▶ **RECORDED INFORMATION**
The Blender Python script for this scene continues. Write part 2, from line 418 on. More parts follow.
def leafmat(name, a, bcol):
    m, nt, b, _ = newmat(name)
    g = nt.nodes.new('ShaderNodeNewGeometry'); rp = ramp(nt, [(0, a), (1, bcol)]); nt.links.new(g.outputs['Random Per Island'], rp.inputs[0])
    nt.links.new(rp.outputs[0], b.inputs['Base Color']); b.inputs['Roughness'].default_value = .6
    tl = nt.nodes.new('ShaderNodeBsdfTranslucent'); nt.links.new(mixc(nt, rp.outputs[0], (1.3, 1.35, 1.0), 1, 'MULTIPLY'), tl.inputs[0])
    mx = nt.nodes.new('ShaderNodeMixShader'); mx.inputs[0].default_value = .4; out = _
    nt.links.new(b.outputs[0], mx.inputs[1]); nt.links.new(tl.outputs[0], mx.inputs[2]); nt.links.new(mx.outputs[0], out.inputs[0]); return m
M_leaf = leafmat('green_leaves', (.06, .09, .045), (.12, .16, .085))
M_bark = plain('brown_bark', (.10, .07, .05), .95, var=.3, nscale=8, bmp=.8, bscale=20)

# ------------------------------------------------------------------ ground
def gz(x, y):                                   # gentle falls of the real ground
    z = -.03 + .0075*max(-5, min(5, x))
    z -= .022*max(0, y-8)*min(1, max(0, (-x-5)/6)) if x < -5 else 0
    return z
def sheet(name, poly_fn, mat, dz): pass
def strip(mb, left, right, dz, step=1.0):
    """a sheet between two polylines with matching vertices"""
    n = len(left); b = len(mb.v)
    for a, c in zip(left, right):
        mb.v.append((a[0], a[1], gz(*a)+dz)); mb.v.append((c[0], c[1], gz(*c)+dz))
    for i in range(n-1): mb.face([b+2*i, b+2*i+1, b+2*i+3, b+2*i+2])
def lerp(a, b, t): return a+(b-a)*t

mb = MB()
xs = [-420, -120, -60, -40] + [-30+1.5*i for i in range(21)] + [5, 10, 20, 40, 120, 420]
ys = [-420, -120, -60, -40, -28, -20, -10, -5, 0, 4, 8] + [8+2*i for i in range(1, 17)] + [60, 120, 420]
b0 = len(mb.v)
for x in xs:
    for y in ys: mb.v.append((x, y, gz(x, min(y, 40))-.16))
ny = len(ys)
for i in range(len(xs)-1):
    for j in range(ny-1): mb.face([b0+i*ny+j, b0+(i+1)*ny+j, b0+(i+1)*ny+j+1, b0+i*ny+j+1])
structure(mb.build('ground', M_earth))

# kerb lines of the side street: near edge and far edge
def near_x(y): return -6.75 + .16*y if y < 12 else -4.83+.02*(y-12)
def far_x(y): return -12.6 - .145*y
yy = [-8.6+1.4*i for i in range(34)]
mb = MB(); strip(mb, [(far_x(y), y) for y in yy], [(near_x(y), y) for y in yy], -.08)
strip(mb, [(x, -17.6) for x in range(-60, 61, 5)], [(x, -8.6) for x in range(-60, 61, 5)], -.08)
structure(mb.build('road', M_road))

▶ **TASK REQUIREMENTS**
From the opening line of the data above, please print each line as written up to and including the line that contains "def lerp(a, b, t): return a+(b-a)*t", and nothing more.

▶ **FULL OUTPUT**
The Blender Python script for this scene continues. Write part 2, from line 418 on. More parts follow.
def leafmat(name, a, bcol):
    m, nt, b, _ = newmat(name)
    g = nt.nodes.new('ShaderNodeNewGeometry'); rp = ramp(nt, [(0, a), (1, bcol)]); nt.links.new(g.outputs['Random Per Island'], rp.inputs[0])
    nt.links.new(rp.outputs[0], b.inputs['Base Color']); b.inputs['Roughness'].default_value = .6
    tl = nt.nodes.new('ShaderNodeBsdfTranslucent'); nt.links.new(mixc(nt, rp.outputs[0], (1.3, 1.35, 1.0), 1, 'MULTIPLY'), tl.inputs[0])
    mx = nt.nodes.new('ShaderNodeMixShader'); mx.inputs[0].default_value = .4; out = _
    nt.links.new(b.outputs[0], mx.inputs[1]); nt.links.new(tl.outputs[0], mx.inputs[2]); nt.links.new(mx.outputs[0], out.inputs[0]); return m
M_leaf = leafmat('green_leaves', (.06, .09, .045), (.12, .16, .085))
M_bark = plain('brown_bark', (.10, .07, .05), .95, var=.3, nscale=8, bmp=.8, bscale=20)

# ------------------------------------------------------------------ ground
def gz(x, y):                                   # gentle falls of the real ground
    z = -.03 + .0075*max(-5, min(5, x))
    z -= .022*max(0, y-8)*min(1, max(0, (-x-5)/6)) if x < -5 else 0
    return z
def sheet(name, poly_fn, mat, dz): pass
def strip(mb, left, right, dz, step=1.0):
    """a sheet between two polylines with matching vertices"""
    n = len(left); b = len(mb.v)
    for a, c in zip(left, right):
        mb.v.append((a[0], a[1], gz(*a)+dz)); mb.v.append((c[0], c[1], gz(*c)+dz))
    for i in range(n-1): mb.face([b+2*i, b+2*i+1, b+2*i+3, b+2*i+2])
def lerp(a, b, t): return a+(b-a)*t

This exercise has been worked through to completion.